Whether they come from cassava fields or wheat fields, many traditional songs come from women and men over the world, whose voices vibrated together while working hard.
The Group’s journey
It was around improvisation that the singers met in 2011. No words, just the voice as a vector of emotion and energy. Circle songs are a form of improvisation that they love, drawing inspiration from the musical influences of each of them.
To go “à hue et à dia” is to go alternately in opposite directions. Like the carters of yesteryear, A Hue et à Dia finds its way from one direction to another, immersed in one signer then another.
Very quickly the singers wanted to mix their improvisations with traditional songs, in order to draw sound material from different cultural sources.
Particularly attracted to Balkan music, in 2013 they went to Belgrade to work with Svetlana Spajic, renowned Serbian singer who passes on vocal traditions from the border regions of Serbia and Bosnia. This was a decisive meeting for the group which gave birth to their desire to extend their approach by learning traditional songs orally, through their different encounters, and then to make them their own.
Since 2013, their repertoire has grown as a result of their encounters with singers of Romanian, Turkish, Malagasy, Iraqi, Italian origin. Improvisation remains present in the artistic approach of the group and compositions are born.
The interpreters
The singers of A Hue et à Dia have very contrasting musical backgrounds, in styles as varied as classical music, jazz, reggae, traditional music. They have taken different paths: academic, self-taught, instrumental, vocal. Whether by voice or with an instrument, they have all at some time experienced improvisation.

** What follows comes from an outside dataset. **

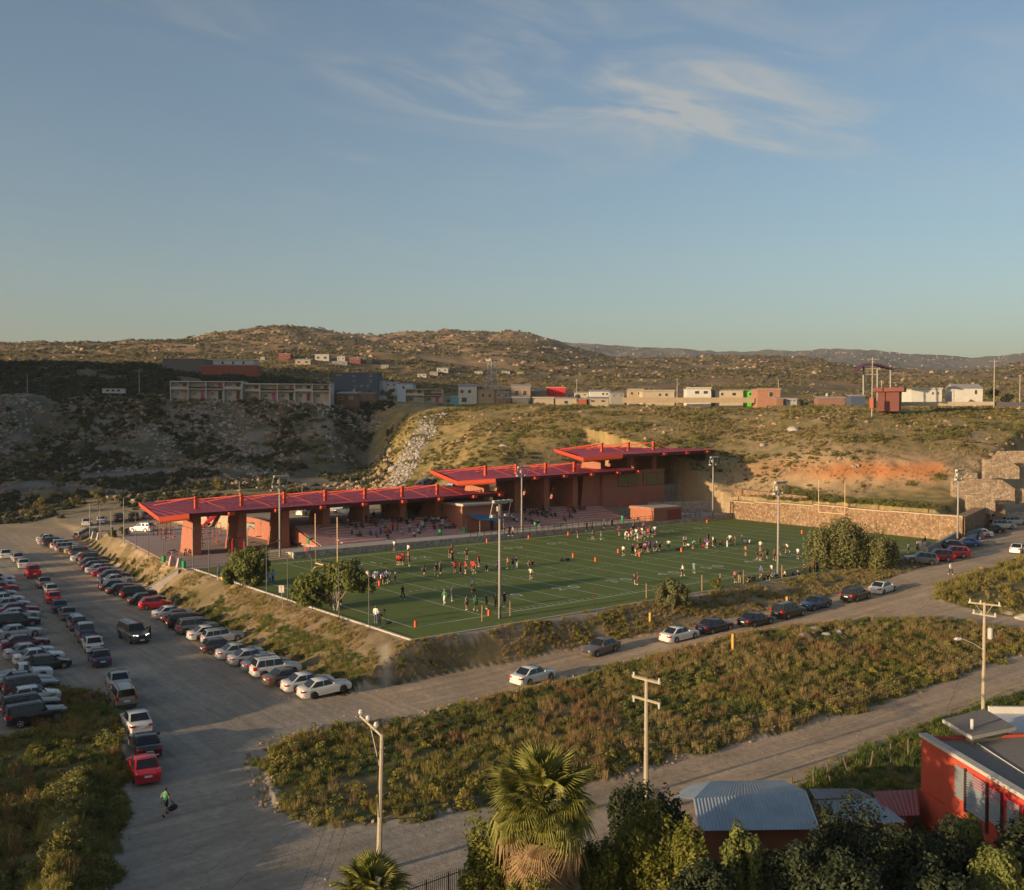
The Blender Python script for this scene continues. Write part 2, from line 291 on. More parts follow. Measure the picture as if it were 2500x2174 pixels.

And it is A Hue et à Dia that coherence is built: thanks to the particularities of each one, sound emerges and equalises in contrasts.
Workshops around the show
A Hue et à Dia offers voice discovery workshops. These workshops are intended for all ages. We propose to lead workshops of 8 to 12 participants, composed of children, or adults and adolescents over 14.
No prerequisites, neither in song nor improvisation are necessary to participate in the courses. The groups are made up of people who want to sing in groups and take a few steps in vocal improvisation.
Far from any concern for vocal performance, participants can enjoy bringing their voices together and exploring sounds. We offer games of rhythm and harmony, playing with everyone's sound palette. A significant part of the exercises is devoted to acquiring an appropriate listening attitude.
We quickly approach the anatomy of the phonatory apparatus thanks to our playful pop-up model.
We transmit traditional songs of various origins, in polyphony, and can integrate moments of improvisation.
As a group we can use the technique of circle songs, improvisations based on the superimposition of small repetitive musical phrases. Participants have the opportunity to be, in turn, improviser, conductor, spectator, soloist.
This intervention, usually carried out in pairs, lends itself to different formats, ranging from initiation (1 and half hours) to a more complete training: 24 hours divided into 12 sessions of 2 hours, or a 4-day course with 6 hours training per day.